:: Exercise prompt ::
Begin at the line containing "Keep writing the" and stop at the line containing "return np.array(out)"; copy those lines exactly, ends included, and nothing else.

:: Records for this task ::
## BEGIN

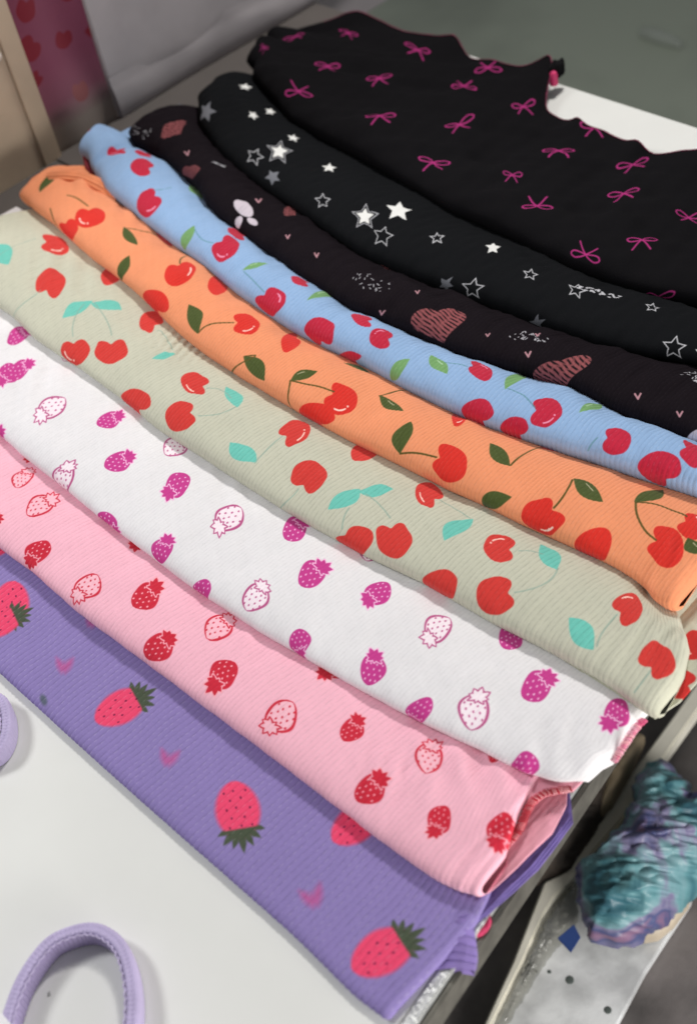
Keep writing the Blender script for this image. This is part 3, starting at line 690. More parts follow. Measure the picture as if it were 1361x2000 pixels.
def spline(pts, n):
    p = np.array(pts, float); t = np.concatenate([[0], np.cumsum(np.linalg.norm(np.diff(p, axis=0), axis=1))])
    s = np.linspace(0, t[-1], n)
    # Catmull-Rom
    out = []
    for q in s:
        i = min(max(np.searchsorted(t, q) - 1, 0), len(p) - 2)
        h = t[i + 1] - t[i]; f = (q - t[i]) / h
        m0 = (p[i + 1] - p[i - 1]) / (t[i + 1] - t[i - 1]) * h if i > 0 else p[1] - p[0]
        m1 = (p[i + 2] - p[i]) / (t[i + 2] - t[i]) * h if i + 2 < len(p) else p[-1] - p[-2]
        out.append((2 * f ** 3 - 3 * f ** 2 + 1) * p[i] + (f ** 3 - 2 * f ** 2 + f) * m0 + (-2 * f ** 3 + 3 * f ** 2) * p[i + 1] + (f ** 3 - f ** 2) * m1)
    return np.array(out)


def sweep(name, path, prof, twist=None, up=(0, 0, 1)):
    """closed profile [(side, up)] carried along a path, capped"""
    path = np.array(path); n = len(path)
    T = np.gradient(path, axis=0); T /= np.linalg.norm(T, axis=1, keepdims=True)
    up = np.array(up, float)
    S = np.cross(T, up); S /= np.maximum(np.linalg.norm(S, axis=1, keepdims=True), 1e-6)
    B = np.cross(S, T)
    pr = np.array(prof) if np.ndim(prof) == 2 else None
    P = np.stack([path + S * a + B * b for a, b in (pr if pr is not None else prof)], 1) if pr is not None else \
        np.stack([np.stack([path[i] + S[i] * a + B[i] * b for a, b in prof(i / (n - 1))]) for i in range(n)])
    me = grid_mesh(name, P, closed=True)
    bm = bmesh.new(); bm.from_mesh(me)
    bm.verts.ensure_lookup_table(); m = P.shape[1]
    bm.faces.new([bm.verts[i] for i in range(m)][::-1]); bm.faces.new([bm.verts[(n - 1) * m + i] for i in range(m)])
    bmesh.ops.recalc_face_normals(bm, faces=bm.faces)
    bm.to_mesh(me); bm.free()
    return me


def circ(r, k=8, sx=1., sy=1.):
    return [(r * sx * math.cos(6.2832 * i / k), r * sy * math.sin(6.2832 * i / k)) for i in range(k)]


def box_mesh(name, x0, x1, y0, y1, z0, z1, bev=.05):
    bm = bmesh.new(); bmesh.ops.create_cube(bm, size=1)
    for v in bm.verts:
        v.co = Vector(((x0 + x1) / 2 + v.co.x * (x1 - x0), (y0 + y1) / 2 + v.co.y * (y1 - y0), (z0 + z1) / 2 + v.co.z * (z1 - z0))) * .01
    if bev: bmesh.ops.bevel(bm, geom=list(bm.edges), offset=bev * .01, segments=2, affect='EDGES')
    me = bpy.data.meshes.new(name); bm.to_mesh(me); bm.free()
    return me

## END
## BEGIN

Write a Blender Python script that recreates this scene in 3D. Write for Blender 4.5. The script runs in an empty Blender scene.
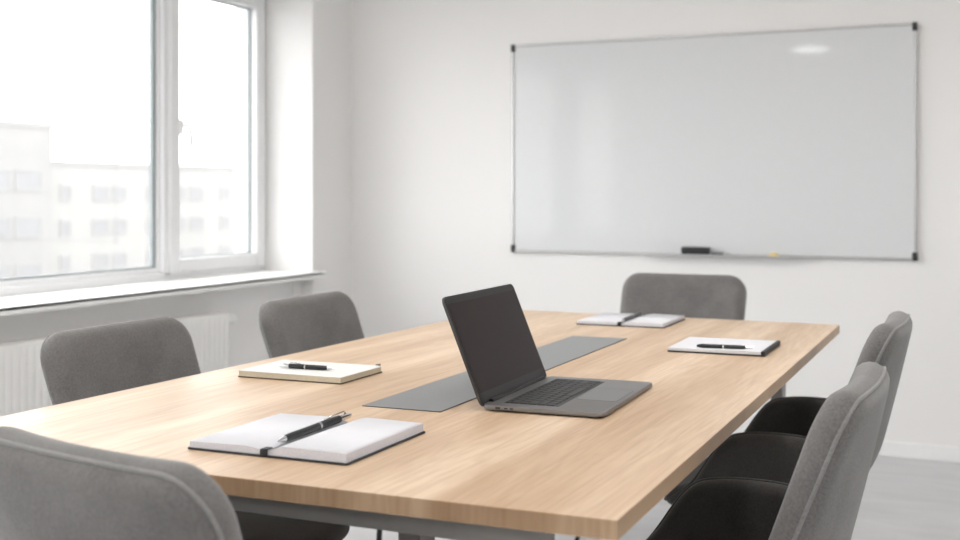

## END
## BEGIN

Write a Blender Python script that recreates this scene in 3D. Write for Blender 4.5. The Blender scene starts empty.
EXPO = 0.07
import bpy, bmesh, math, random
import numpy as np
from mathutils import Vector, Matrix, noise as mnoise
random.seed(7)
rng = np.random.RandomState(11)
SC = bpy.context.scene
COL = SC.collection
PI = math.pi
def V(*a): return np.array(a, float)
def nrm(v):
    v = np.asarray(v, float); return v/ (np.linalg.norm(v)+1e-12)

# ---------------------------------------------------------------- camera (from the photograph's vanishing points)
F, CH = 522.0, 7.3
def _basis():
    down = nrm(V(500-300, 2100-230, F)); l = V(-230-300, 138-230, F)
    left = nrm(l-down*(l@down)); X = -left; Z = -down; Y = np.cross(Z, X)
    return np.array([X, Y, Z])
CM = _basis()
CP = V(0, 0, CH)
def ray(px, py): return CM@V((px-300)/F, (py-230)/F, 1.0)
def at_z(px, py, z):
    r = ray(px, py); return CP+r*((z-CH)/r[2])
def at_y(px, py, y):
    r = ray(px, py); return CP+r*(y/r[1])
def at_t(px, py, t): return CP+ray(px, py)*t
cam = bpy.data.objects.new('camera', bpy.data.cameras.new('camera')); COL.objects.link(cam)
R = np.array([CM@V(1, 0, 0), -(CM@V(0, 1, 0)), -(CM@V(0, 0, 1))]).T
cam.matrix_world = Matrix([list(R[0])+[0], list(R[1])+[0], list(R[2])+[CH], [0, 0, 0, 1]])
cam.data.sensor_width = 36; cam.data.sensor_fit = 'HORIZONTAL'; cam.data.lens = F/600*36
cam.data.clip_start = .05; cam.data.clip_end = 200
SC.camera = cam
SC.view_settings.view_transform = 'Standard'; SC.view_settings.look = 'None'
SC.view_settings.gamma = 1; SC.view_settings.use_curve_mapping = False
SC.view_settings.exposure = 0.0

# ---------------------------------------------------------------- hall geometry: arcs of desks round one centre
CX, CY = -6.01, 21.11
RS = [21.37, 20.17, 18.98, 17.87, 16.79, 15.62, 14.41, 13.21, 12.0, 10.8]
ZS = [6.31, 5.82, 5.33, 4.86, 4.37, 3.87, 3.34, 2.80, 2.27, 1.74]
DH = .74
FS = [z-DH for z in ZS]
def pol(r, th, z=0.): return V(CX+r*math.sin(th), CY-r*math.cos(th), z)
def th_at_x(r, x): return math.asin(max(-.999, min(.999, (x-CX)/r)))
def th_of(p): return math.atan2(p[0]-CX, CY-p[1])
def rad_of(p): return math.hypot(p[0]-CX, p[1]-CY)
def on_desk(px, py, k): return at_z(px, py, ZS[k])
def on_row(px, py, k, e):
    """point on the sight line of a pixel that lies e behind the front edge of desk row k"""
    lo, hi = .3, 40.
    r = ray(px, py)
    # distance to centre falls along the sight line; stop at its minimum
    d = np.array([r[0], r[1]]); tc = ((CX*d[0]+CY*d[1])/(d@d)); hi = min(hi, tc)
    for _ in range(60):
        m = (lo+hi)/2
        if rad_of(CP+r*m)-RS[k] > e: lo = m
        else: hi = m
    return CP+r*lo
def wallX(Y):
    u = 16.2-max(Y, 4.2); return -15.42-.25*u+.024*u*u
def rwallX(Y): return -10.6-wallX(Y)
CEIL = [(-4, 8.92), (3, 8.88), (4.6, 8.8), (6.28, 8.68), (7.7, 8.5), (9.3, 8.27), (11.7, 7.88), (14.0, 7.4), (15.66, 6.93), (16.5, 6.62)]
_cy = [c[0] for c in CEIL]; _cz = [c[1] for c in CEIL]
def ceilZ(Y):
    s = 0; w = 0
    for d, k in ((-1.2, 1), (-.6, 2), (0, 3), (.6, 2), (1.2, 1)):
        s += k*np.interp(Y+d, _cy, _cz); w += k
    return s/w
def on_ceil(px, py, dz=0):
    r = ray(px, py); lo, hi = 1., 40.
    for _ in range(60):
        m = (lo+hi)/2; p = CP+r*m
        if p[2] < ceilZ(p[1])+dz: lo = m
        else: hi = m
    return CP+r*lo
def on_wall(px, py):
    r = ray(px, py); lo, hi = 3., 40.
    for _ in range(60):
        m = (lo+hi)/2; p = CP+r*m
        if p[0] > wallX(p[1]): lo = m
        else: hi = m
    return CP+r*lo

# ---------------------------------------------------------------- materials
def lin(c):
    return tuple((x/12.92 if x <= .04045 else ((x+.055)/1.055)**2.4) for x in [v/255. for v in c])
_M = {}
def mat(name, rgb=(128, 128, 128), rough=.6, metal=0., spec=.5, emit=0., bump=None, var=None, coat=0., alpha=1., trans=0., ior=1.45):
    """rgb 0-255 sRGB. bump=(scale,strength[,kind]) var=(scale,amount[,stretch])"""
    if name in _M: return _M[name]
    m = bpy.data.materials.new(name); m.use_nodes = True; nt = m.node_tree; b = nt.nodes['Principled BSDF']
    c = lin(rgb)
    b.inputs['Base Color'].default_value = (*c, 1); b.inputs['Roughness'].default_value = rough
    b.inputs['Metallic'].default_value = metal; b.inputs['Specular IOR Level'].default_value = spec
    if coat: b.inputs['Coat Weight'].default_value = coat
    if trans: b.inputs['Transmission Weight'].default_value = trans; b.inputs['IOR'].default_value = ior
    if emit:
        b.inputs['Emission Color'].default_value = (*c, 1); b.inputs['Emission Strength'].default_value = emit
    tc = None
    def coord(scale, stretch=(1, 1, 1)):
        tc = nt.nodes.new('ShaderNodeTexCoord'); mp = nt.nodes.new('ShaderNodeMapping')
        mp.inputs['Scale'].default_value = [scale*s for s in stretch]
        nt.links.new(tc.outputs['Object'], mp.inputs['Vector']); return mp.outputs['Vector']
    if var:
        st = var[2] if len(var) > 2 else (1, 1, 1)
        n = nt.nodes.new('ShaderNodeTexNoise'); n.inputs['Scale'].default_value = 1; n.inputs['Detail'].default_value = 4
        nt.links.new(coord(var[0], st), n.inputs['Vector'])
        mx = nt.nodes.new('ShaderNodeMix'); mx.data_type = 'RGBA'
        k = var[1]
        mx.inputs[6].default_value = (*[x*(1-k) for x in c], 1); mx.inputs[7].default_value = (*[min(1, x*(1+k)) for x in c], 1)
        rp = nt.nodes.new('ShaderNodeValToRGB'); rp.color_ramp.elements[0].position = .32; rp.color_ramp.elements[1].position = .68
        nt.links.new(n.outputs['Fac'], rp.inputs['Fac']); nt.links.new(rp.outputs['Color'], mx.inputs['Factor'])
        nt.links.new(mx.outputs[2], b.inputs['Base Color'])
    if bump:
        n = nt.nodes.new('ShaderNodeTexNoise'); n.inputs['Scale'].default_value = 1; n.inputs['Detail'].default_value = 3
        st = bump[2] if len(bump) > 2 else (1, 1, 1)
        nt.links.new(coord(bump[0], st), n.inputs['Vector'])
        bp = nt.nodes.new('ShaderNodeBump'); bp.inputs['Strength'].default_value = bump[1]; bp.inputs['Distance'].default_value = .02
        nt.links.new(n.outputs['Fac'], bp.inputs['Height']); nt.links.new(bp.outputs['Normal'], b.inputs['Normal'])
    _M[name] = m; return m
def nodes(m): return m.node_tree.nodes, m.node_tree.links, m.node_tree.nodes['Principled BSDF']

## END

:: Exercise answer ::
Keep writing the Blender script for this image. This is part 3, starting at line 690. More parts follow. Measure the picture as if it were 1361x2000 pixels.
def spline(pts, n):
    p = np.array(pts, float); t = np.concatenate([[0], np.cumsum(np.linalg.norm(np.diff(p, axis=0), axis=1))])
    s = np.linspace(0, t[-1], n)
    # Catmull-Rom
    out = []
    for q in s:
        i = min(max(np.searchsorted(t, q) - 1, 0), len(p) - 2)
        h = t[i + 1] - t[i]; f = (q - t[i]) / h
        m0 = (p[i + 1] - p[i - 1]) / (t[i + 1] - t[i - 1]) * h if i > 0 else p[1] - p[0]
        m1 = (p[i + 2] - p[i]) / (t[i + 2] - t[i]) * h if i + 2 < len(p) else p[-1] - p[-2]
        out.append((2 * f ** 3 - 3 * f ** 2 + 1) * p[i] + (f ** 3 - 2 * f ** 2 + f) * m0 + (-2 * f ** 3 + 3 * f ** 2) * p[i + 1] + (f ** 3 - f ** 2) * m1)
    return np.array(out)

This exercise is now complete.